Friday, March 18, 2011

California State Library Internship


The last two weeks I really packed on my workload and it has been a great challenge seeing what I have been capable of accomplishing. The reason for my cramped schedule is due to the recent start of my internship at the California State Library. In just a couple weeks I have already learned so much and each day I am excited about the wonderful things the library offers.

I had the pleasure of meeting with Dan Flanagan of the Preservation Unit at the end of February. Our meeting turned into almost two hours of talking about books and everything that goes along with them. As I went on a tour of their lab I was shown a leaf of a Gutenberg Bible, which I most certainly got overly ubber excited about. I can’t help but laugh at how I must have looked in my giddy state. A view of the vault revealed other great treasures including leaves of The Birds of America by Audubon.

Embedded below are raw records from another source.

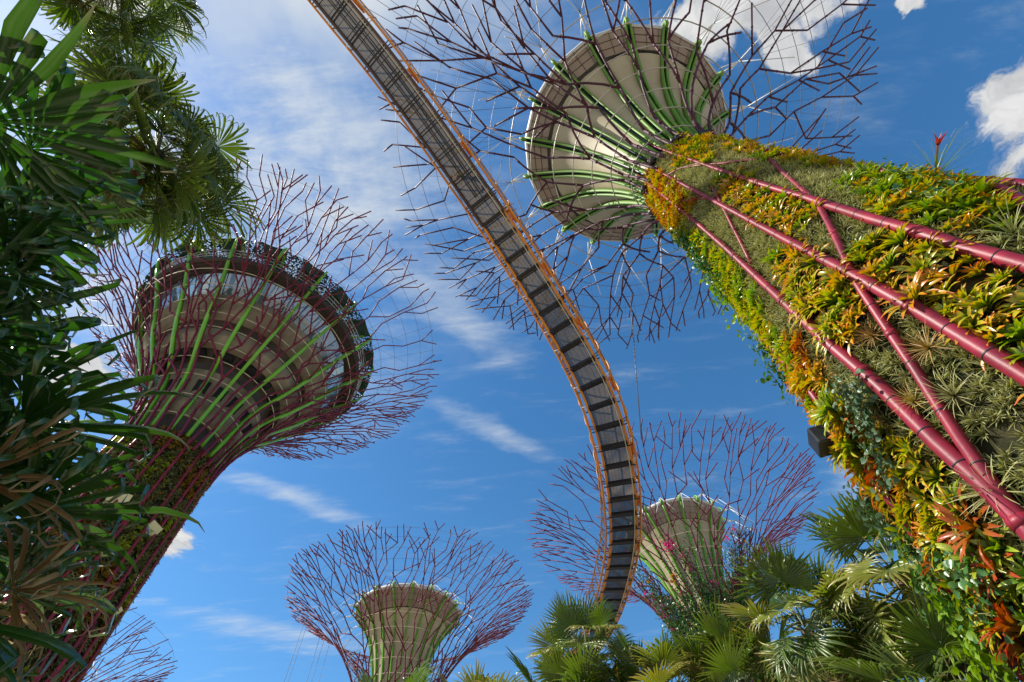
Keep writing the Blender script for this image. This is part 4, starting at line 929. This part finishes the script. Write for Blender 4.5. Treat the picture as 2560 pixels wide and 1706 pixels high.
# ------------------------------------------------------------------ fan palms
def fan_mb(seed, nseg=38, L=1.0, pet=.9, span=135, join=.48, droop=.35, tipbend=.3, ragged=0.0, width=1.0, curl=0.25, fold=.55, tilt=0.0, wild=0.0):
    """one fan frond: stalk along +X, pleated fingers joined near the middle, free and drooping at the tips"""
    rng = np.random.default_rng(seed); mb = MB()
    P = [np.array([x * pet, 0, -.10 * pet * x * x]) for x in np.linspace(0, 1, 6)]; tube(mb, P, np.linspace(.022, .011, 6), 5, 1, t=0.2)
    hub = P[-1]; da = R_(2 * span / nseg)
    ct, s_t = math.cos(R_(tilt)), math.sin(R_(tilt)); v0 = mb.n
    for i in range(nseg):
        a = R_(-span) + da * (i + .5); ca = math.cos(a * .5)
        if wild and rng.random() < .10 * wild: continue
        l = L * (.72 + .28 * ca) * (1 + .12 * wild * rng.normal()) * rng.uniform(.93, 1.05) * (1 - ragged * rng.random()); d = np.array([math.cos(a), math.sin(a), 0]); s = np.array([-d[1], d[0], 0])
        tj = join * rng.uniform(.85, 1.12); V = []; T = []; bend = rng.random() < tipbend; bt = rng.uniform(.62, .85); side = rng.normal(0, .05); z = 0.0; x = 0.0; el = R_(rng.normal(0, 12) * wild) + R_(14) * (1 - abs(a) / PI) + R_(curl * 40) * (abs(a) / PI) ** 2
        ts = [.02, .2, .38, .52, .66, .8, .9, 1.0]; pt = 0
        for t in ts:
            st = (t - pt) * l; pt = t
            if t > tj: el -= R_(droop * 55) * (t - tj) * (1 + rng.normal(0, .15))
            if bend and t > bt: el -= R_(rng.uniform(45, 75))
            x += st * math.cos(el); z += st * math.sin(el)
            wj = tj * l * math.tan(da / 2); w = t * l * math.tan(da / 2) * 1.03 if t <= tj else wj * (1 - ((t - tj) / (1 - tj)) ** 1.4 * .93)
            w *= width; f = w * fold * (1 if i % 2 else 1)
            c0 = hub + d * x + np.array([0, 0, z]) + s * side * max(0, t - tj) * l * 2
            V += [c0 - s * w - np.array([0, 0, f]), c0 + np.array([0, 0, f]), c0 + s * w - np.array([0, 0, f])]; T += [t] * 3
        mb.add(V, [(3 * k + q, 3 * k + q + 1, 3 * k + q + 4, 3 * k + q + 3) for k in range(len(ts) - 1) for q in (0, 1)], 0, T)
    for i in range(v0, mb.n):
        x, y, z = np.asarray(mb.v[i]) - hub; mb.v[i] = tuple(hub + np.array([x * ct + z * s_t, y, -x * s_t + z * ct]))
    return mb
FR = {}
for k, mats in (('palm', ('palm_leaf', 'palm_stalk')), ('bright', ('bright_palm_leaf', 'palm_stalk'))):
    FR[k] = [fan_mb(i, 36 + 2 * i, 1.0, .85, 122 + 4 * i, .50, .25 + .12 * i, .10 + .08 * i, tilt=(0, 6, 14, 22, 30)[i] if k == 'palm' else (20, 30, 40, 50, 60)[i], wild=.10).mesh('frond', mats) for i in range(5)]
FR['droopy'] = [fan_mb(20 + i, 38, 1.0, .75, 112, .50, .4 + .15 * i, .2, tilt=58 + 8 * i, wild=.15).mesh('frond', ('bright_palm_leaf', 'palm_stalk')) for i in range(3)]
FR['hang'] = [fan_mb(25 + i, 38, 1.0, .75, 112, .50, .4 + .15 * i, .2, tilt=55 + 9 * i, wild=.15).mesh('frond', ('palm_leaf', 'palm_stalk')) for i in range(3)]
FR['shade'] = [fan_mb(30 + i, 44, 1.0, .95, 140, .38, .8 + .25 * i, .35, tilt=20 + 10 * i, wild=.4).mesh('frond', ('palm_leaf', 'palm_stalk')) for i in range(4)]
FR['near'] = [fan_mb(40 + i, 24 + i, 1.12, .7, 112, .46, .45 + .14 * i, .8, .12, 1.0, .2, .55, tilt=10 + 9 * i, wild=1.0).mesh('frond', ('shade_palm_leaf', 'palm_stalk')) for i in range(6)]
FR['dry'] = [fan_mb(50 + i, 20, 1.0, .8, 110, .28, 1.0, .6, .25, .8, tilt=35, wild=1.3).mesh('dry_frond', ('dry_palm_leaf', 'brown_stalk')) for i in range(3)]
FR['dead'] = [fan_mb(60 + i, 46, .95, .6, 95, .18, 1.2, .3, .3, .6, tilt=35, wild=.6).mesh('dead_frond', ('dead_frond_fibre', 'brown_stalk')) for i in range(3)]
def add_frond(root, mesh, base, az, el, s, roll=0.0):
    x = np.array([math.cos(az) * math.cos(el), math.sin(az) * math.cos(el), math.sin(el)]); y = unit(np.cross(np.array([0, 0, 1.0]), x)); z = np.cross(x, y)
    y, z = y * math.cos(roll) + z * math.sin(roll), z * math.cos(roll) - y * math.sin(roll)
    o = bpy.data.objects.new(mesh.name.split('.')[0], mesh); o.matrix_world = Matrix([[x[r] * s, y[r] * s, z[r] * s, base[r]] for r in range(3)] + [[0, 0, 0, 1]]); col.objects.link(o)
    o.parent = root; o.matrix_parent_inverse = Matrix.Translation(-Vector(root.location)); return o
def palm(label, az, D, top, seed, kinds, n=22, s=1.0, trunk_r=.13, group='fan palms', el_hi=80, el_lo=-45, dead=0, lean=(0, 0), dirs=None, dry=0, dry_kind='dry', px=None, var=.12):
    if px: d = ray(px); az = math.degrees(math.atan2(d[0], d[1])); top = EYE[2] + D * d[2] / math.hypot(d[0], d[1])
    rng = np.random.default_rng(seed); x, y = azd(az, D); root = empty('fan_palm', (x, y, 0), label, 'palm', group)
    tr = MB(); N = 24; P = [np.array([x + lean[0] * (1 - i / N) ** 1.5, y + lean[1] * (1 - i / N) ** 1.5, top * i / N]) for i in range(N + 1)]
    tube(tr, P, [trunk_r * (1.35 - .35 * i / N + .06 * (i % 2)) for i in range(N + 1)], 12); tr.build('trunk', 'palm_bark', root)
    for i in range(n):
        q = (i + .5) / n; a = i * 2.39996 + seed + rng.normal(0, .15); el = R_(el_hi + (el_lo - el_hi) * q ** .85 + rng.normal(0, 6))
        kk = kinds[min(len(kinds) - 1, int(q * len(kinds)))]; ms = FR[kk]
        add_frond(root, ms[rng.integers(len(ms))], np.array([x, y, top + .15 - .45 * q]) + .10 * np.array([math.cos(a), math.sin(a), 0]), a, el, s * rng.uniform(1 - var * 1.2, 1 + var), rng.normal(0, .25 + var * .5))
    for i in range(dead):
        a = i * 2.39996 + seed; ms = FR[dry_kind]; add_frond(root, ms[rng.integers(len(ms))], np.array([x, y, top - .4 - .3 * rng.random()]), a, R_(rng.uniform(-72, -35)), s * rng.uniform(.85, 1.2), rng.normal(0, .4))
    if dirs:
        for da, de, ds, kk in dirs:
            ms = FR[kk]; add_frond(root, ms[rng.integers(len(ms))], np.array([x, y, top]), R_(da), R_(de), s * ds, rng.normal(0, .35))
    return root
# row at the bottom right
palm('fan palm hiding the far end of the walkway', 5.6, 13.2, 7.3, 1, ['palm', 'bright', 'hang', 'droopy'], 24, .92)
palm('shorter fan palm at the left end of the lower right row', 2.8, 12.6, 5.9, 2, ['palm', 'bright', 'droopy'], 20, .95)
palm('fan palm in front of the vine-covered funnel, right of the walkway end', 12.8, 12.6, 6.0, 3, ['palm', 'bright', 'droopy', 'hang'], 24, .88)
palm('fan palm with stiff grey-green fans straight below the vine-covered funnel', 19.6, 12.4, 5.75, 4, ['palm', 'palm', 'hang', 'droopy'], 24, .9)
palm('tall fan palm with a bare trunk standing clear against the sky at lower right', 28.6, 11.8, 6.35, 5, ['palm', 'bright', 'hang', 'droopy'], 26, .95, dead=4)
palm('fan palm half behind the planted trunk with one broad fan against the sky', 38.6, 11.6, 6.6, 6, ['palm', 'bright', 'droopy'], 24, 1.1)
palm('low fan palm between the two tallest palms at lower right', 33.6, 12.6, 5.0, 7, ['palm', 'droopy'], 22, 1.0, dead=3)
palm('low dark fan palm on the bottom edge, right of the walkway', 23.6, 13.4, 4.6, 8, ['palm', 'droopy'], 20, 1.0, dead=3)
palm('low fan palm behind the row at the bottom edge', 9.5, 14.5, 5.6, 9, ['palm', 'droopy'], 18, .95)
palm('fan palm tip rising in front of the bottom centre tower', -15.6, 14.0, 6.05, 10, ['palm', 'bright'], 16, .95)
palm('yellowing fan palm tip just right of the bottom centre tower', -6.4, 14.0, 6.15, 11, ['bright', 'droopy'], 16, .95)
palm('low fan palm against the foot of the planted trunk at lower right', 36.6, 10.6, 4.2, 12, ['palm', 'droopy'], 18, 1.0)
# tall dark palms upper left
palm('tall dark upper left fan palm against the sky, skirted with brown dead fronds', None, 7.6, None, 13, ['shade', 'shade', 'shade', 'palm'], 46, 1.12, px=(365, 355), var=.32, el_lo=-70, dead=9, dry_kind='dead')
palm('dark fan palm behind the tall one, reaching the top edge of the photo', None, 8.6, None, 14, ['shade', 'shade', 'palm'], 30, .95, px=(270, -25), var=.3, el_lo=-60, dead=5, dry_kind='dead')
# close palms at the left edge
palm('close upper left fan palm with big glossy leaves lit by the sun', None, 4.0, None, 27, ['near', 'near', 'near'], 18, .85, px=(-330, 350), el_lo=-40, dead=0)
palm('close fan palm at the left edge halfway up with folded leaf tips', None, 3.9, None, 16, ['near', 'near', 'near'], 20, .72, px=(-320, 640), el_lo=-50, dead=3)
palm('close fan palm at the left edge in front of the left planted trunk', None, 4.1, None, 17, ['near', 'near', 'near', 'dry'], 28, .82, px=(-390, 1010), el_lo=-50, dead=6)
palm('close fan palm at the lower left with dry brown hanging fronds', None, 3.9, None, 18, ['near', 'dry', 'near', 'dry'], 32, .78, px=(-420, 1400), el_lo=-55, dead=9)
print('objects', len(bpy.data.objects))
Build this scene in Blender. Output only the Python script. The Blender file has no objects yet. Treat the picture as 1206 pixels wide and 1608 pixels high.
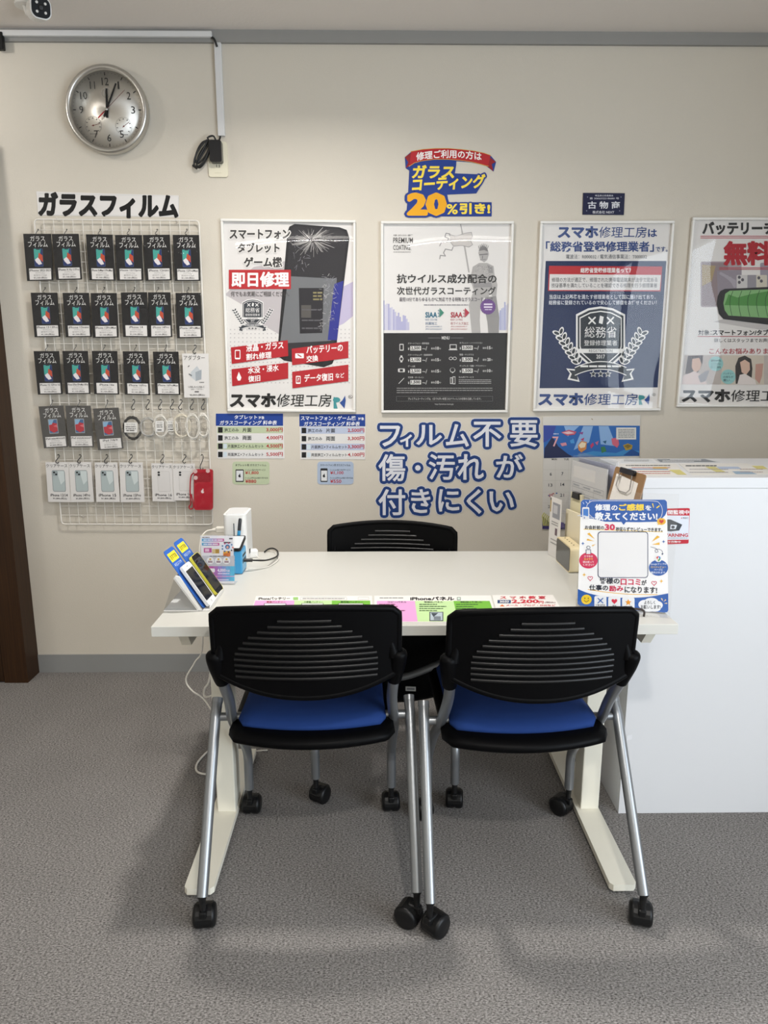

I was surprised that the library had all this great information and I had never known about it being so close to home. It is a research library for California residents, but it is where much of the research for the Legislature and the Governor.



The purpose of this lab is to preserve books, but it’s more focused on paper. Not much rebinding goes on, but lots of paper mending and repairing the quick fixes others have made. Its always important to know the purpose of a lab and what it is capable of.

Dan is absolutely wonderful and always throughly answer all my questions. It’s like a one-on-one history lesson behind each questions and I really feel I’m getting a good understanding of all the processes and the reasons behind why something came about as a preservation technique. One recent discussion is why do late 19th century leather bindings not hold up as well as leather bindings from 400 years ago? Much has to do with how the leather was prepared from the start and how that process has changed today for time constraints. It’s all very fascinating.

Another great opportunity of being at the library is talking with Gary Kurutz, Special Collections Librarian. This week he brought back some of the rare books from the Sutro Library in San Francisco, to be worked on and among them was one of the volumes from Blaeu’s Atlas Novus. It is the only surviving copy from Aldolph Sutro’s private collection during the San Francisco earthquake fires of 1906, with a note inside saying “pulled out on Battery St.” Dan went through identifying the map that badly need flattening and mending describing how he would approach the treatment. Very cool!